Il volto segreto del bravo regista: gran-serbo, e vabbè, ma sopra le righe nell'omaggiare il criminale Karadzic e ambiguo con le etnie.

Cultura 30_07_2011
Emir Kusturica

Lontano dal rivelare doti letterarie di un qualche valore, l’autobiografia scritta dal regista Emir Kusturica, Dove sono in questa storia (Feltrinelli), lascia per più versi interdetti. Per certe pagine e certo modo di disegnare personaggi e situazioni, recuperate in particolare dalla memoria dell’infanzia a Sarajevo, sembrerebbe voler omaggiare il Federico Fellini di Amarcord, a lui tanto caro. Per altre, molto più seriose e decisamente "politiche", veste i panni, ancor oggi, dopo sedici anni dagli accordi di Dayton, dell’uomo che fece allora e rinnova ora una scelta, che, s’intenda bene, non è politica, ma etnica: nato a Sarajevo e di famiglia musulmana, è fiero di potersi dire serbo. Non è un caso che queste ultime siano le pagine centrali del libro, quelle raccolte nel capitolo che dà il titolo al libro, e soprattutto siano quelle che raccontano lo scoppiare della guerra in Bosnia Erzegovina dopo la dichiarazione d’indipendenza del 1992.

Il libro è abilmente costruito per non oltrepassare il confine del "politicamente corretto": neppure una parola sul massacro di Srebrenica, Radovan Karadzic viene citato poche volte e senza particolare enfasi, dell’idea di Grande Serbia, cui pure il regista tiene molto, non c’è praticamente traccia. Ma si sa, qualche volta basta un dettaglio che rivelare un mondo, basta una pietra marcia per far crollare un intero muro.
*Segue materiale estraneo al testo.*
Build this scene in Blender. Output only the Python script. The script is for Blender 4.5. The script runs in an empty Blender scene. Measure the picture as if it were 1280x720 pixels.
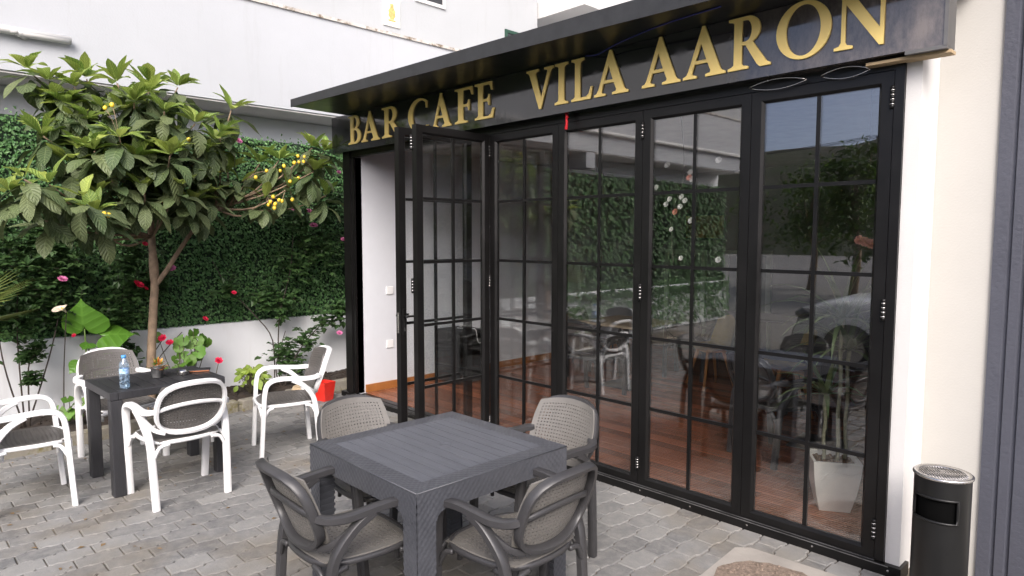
import bpy, bmesh, math, random
from mathutils import Vector, Matrix, noise
S = bpy.context.scene
COL = S.collection
PI = math.pi
R = math.radians
random.seed(7)

# ------------------------------------------------------------------ camera, sky, sun, exposure
cam_d = bpy.data.cameras.new('camera'); cam = bpy.data.objects.new('camera', cam_d); COL.objects.link(cam)
YAW, PITCH, ROLL, FPX = .8025, .0762, .0015, 840.0
cam.location = (0, 0, 1.75)
_F = Vector((-math.cos(PITCH) * math.sin(YAW), math.cos(PITCH) * math.cos(YAW), -math.sin(PITCH)))
_Rt = Vector((math.cos(YAW), math.sin(YAW), 0)); _U = _Rt.cross(_F)
_R2 = math.cos(ROLL) * _Rt + math.sin(ROLL) * _U; _U2 = -math.sin(ROLL) * _Rt + math.cos(ROLL) * _U
cam.matrix_world = Matrix(((_R2.x, _U2.x, -_F.x, 0), (_R2.y, _U2.y, -_F.y, 0), (_R2.z, _U2.z, -_F.z, 1.75), (0, 0, 0, 1)))
cam_d.sensor_width = 36; cam_d.lens = FPX / 1280 * 36; cam_d.clip_start = .05; cam_d.clip_end = 2000
S.camera = cam

SUN_DIR = Vector((.60, -.55, .62)).normalized()           # towards the hazy sun: over the open street, front right
SUN_EL = math.asin(SUN_DIR.z)
world = bpy.data.worlds.new('World'); S.world = world; world.use_nodes = True
wn = world.node_tree
sky = wn.nodes.new('ShaderNodeTexSky'); sky.sky_type = 'NISHITA'; sky.sun_disc = False
sky.sun_elevation = SUN_EL; sky.sun_rotation = math.atan2(SUN_DIR.x, SUN_DIR.y)
sky.air_density = .4; sky.dust_density = 3.4; sky.ozone_density = 1.0
bg = wn.nodes['Background']; wn.links.new(sky.outputs[0], bg.inputs[0]); bg.inputs[1].default_value = .15
sun_d = bpy.data.lights.new('sun', 'SUN'); sun = bpy.data.objects.new('sun', sun_d); COL.objects.link(sun)
sun_d.energy = 1.0; sun_d.angle = R(30); sun_d.color = (1, .985, .965)
sun.rotation_euler = SUN_DIR.to_track_quat('Z', 'Y').to_euler()
S.view_settings.view_transform = 'Standard'; S.view_settings.look = 'None'
S.view_settings.exposure = 1.33; S.view_settings.gamma = 1
S.render.engine = 'CYCLES'
cy = S.cycles
cy.use_denoising = True; cy.max_bounces = 8; cy.transparent_max_bounces = 24; cy.diffuse_bounces = 4
cy.glossy_bounces = 5; cy.transmission_bounces = 8; cy.caustics_reflective = False; cy.caustics_refractive = False
cy.sample_clamp_indirect = 8

# ------------------------------------------------------------------ materials
def new_mat(name):
    m = bpy.data.materials.new(name); m.use_nodes = True
    nt = m.node_tree; b = nt.nodes['Principled BSDF']
    return m, nt, b
def N(nt, t, **kw):
    n = nt.nodes.new(t)
    for k, v in kw.items(): setattr(n, k, v)
    return n
def setin(nt, inp, v):
    if hasattr(v, 'links') or isinstance(v, bpy.types.NodeSocket): nt.links.new(v, inp)
    else: inp.default_value = v
def math_n(nt, op, a, b=None, c=None):
    n = N(nt, 'ShaderNodeMath', operation=op)
    setin(nt, n.inputs[0], a)
    if b is not None: setin(nt, n.inputs[1], b)
    if c is not None: setin(nt, n.inputs[2], c)
    return n.outputs[0]
def mixc(nt, f, a, b):
    n = N(nt, 'ShaderNodeMix', data_type='RGBA')
    setin(nt, n.inputs[0], f)
    setin(nt, n.inputs[6], a if not isinstance(a, tuple) else (*a, 1)[:4])
    setin(nt, n.inputs[7], b if not isinstance(b, tuple) else (*b, 1)[:4])
    return n.outputs[2]
def noise_t(nt, scale, detail=4, vec=None, rough=.6):
    n = N(nt, 'ShaderNodeTexNoise'); n.inputs['Scale'].default_value = scale; n.inputs['Detail'].default_value = detail
    n.inputs['Roughness'].default_value = rough
    if vec is not None: nt.links.new(vec, n.inputs['Vector'])
    return n.outputs['Fac']
def ramp(nt, f, lo, hi):
    n = N(nt, 'ShaderNodeMapRange'); setin(nt, n.inputs[0], f)
    n.inputs[1].default_value = lo; n.inputs[2].default_value = hi
    return n.outputs[0]
def coords(nt, kind='Object'):
    return N(nt, 'ShaderNodeTexCoord').outputs[kind]
def world_pos(nt):
    return N(nt, 'ShaderNodeNewGeometry').outputs['Position']
def rnd(nt):
    o = N(nt, 'ShaderNodeObjectInfo').outputs['Random']; g = N(nt, 'ShaderNodeNewGeometry').outputs['Random Per Island']
    return math_n(nt, 'FRACT', math_n(nt, 'ADD', o, math_n(nt, 'MULTIPLY', g, 7.31)))
def bump(nt, b, h, strength, dist=.01):
    n = N(nt, 'ShaderNodeBump'); n.inputs['Strength'].default_value = strength; n.inputs['Distance'].default_value = dist
    setin(nt, n.inputs['Height'], h); nt.links.new(n.outputs[0], b.inputs['Normal']); return n
def simple(name, c, rough=.6, metal=0, var=.15, scale=8, bmp=0, bscale=60, c2=None, vary=0, spec=None, wear=None):
    m, nt, b = new_mat(name)
    p = coords(nt)
    f = noise_t(nt, scale, 5, p)
    dark = tuple(x * (1 - var) for x in c); lite = tuple(min(1, x * (1 + var)) for x in c)
    colr = mixc(nt, ramp(nt, f, .3, .7), dark, c2 or lite)
    if wear:
        g = noise_t(nt, wear[1], 8, p, .75); colr = mixc(nt, ramp(nt, g, wear[2], wear[2] + .12), colr, wear[0])
    if vary:
        h = N(nt, 'ShaderNodeHueSaturation'); setin(nt, h.inputs['Color'], colr)
        setin(nt, h.inputs['Value'], math_n(nt, 'MULTIPLY_ADD', rnd(nt), vary, 1 - vary / 2)); colr = h.outputs[0]
    setin(nt, b.inputs['Base Color'], colr); b.inputs['Metallic'].default_value = metal
    setin(nt, b.inputs['Roughness'], math_n(nt, 'MULTIPLY_ADD', f, .15, rough - .075))
    if spec is not None: b.inputs['Specular IOR Level'].default_value = spec
    if bmp: bump(nt, b, noise_t(nt, bscale, 3, p), bmp, .004)
    return m
M = {}
M['plaster_nb'] = None
M['plaster'] = simple('white_plaster', (.62, .61, .595), .85, var=.04, scale=2, bmp=.25, bscale=120)
def streaked(name, c, stain):
    m, nt, b = new_mat(name); p = world_pos(nt)
    mp = N(nt, 'ShaderNodeMapping'); mp.inputs['Scale'].default_value = (2.2, 2.2, .22); nt.links.new(p, mp.inputs[0])
    st = noise_t(nt, 2.4, 7, mp.outputs[0], .7); bl = noise_t(nt, .8, 6, p, .7); fine = noise_t(nt, 11, 8, p, .8)
    colr = mixc(nt, ramp(nt, bl, .35, .7), tuple(x * .94 for x in c), c)
    colr = mixc(nt, math_n(nt, 'MULTIPLY', ramp(nt, st, .56, .76), .38), colr, stain)
    colr = mixc(nt, math_n(nt, 'MULTIPLY', ramp(nt, fine, .63, .72), .35), colr, stain)
    setin(nt, b.inputs['Base Color'], colr); b.inputs['Roughness'].default_value = .87
    bump(nt, b, noise_t(nt, 55, 5, p), .35, .005); return m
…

E in Kusturica questo dettaglio consiste nella definizione più volte ricorrente di "etnia musulmana" (con la variante "gruppo etnico dei musulmani"), così che il regista può permettersi di accostare "musulmani, serbi e croati", laddove la connotazione religiosa riservata ai primi si confonde con l’appartenenza etnica degli altri. Ci si potrebbe consolare, e dunque soprassedere a tali obbrobri, pensando a come lo stesso Kusturica denunzi, in conclusione di libro, la propria "idiozia politica" (la stessa probabilmente che ha mosso i popoli dell’ex Jugoslavia a scannarsi tra loro).

Ma il bravo regista è furbo nel mischiare le carte (nel libro esalta a lungo lo scrittore Ivo Andric, che definisce «il mio eroe, croato di nascita, serbo per vocazione», confondendo ancora una volta etnia e scelta religiosa). Ed è altrove, non in quest’autobiografia, che si possono trovare spunti interessanti. La canzone Wanted Man, per esempio, è stata dedicata da Kusturica a "Raso Dabi?", il nome di copertura di Karadzic, il politico e psichiatra bosniaco con origini serbe ricercato per quasi tredici anni per crimini compiuti durante l’ultima guerra nei Balcani e infine arrestato nel 2008. Nei concerti poi, dove viene accompagnato dalla sua No-Smoking Orchestra, Kusturica non manca mai di dirsi contrario all’indipendenza del Kosovo e di esaltare l’ideale della Grande Serbia. La sua stessa conversione (ha ricevuto il battesimo ortodosso con il nome di Nemanja nel 2005) il tempo ha dimostrato essere motivata da fattori più nazionalistici e razziali, che religiosi. A Drvengrad, il villaggio da lui appositamente costruito per il suo film La vita è un miracolo, tutto è di pura etnia serba e non manca neppure l’omaggio a Karadzic, raffigurato in un quadro del russo Andrei Budajew, esposto nel museo etnografico del villaggio.

Di questo Kusturica in Europa e negli USA si conosce poco o nulla. Così come poco o nulla è trapelato di quanto avvenuto lo scorso ottobre al 47° festival del cinema Alt?n Portakal (ovvero Arancia d'Oro), in Antalya, in Turchia. Chiamato a far parte della giuria, Kusturica ha deciso di abbandonare il festival a seguito delle forti critiche mossegli in particolare dalle associazioni di donne bosniache presenti in Turchia e dal regista turco Semih Kaplanoglu, autore del film Bal. L’aver dichiarato in quell’occasione, per difendersi, di aver sempre lottato per la Jugoslavia unita risuona oggi davvero come una conferma della sua "idiozia politica".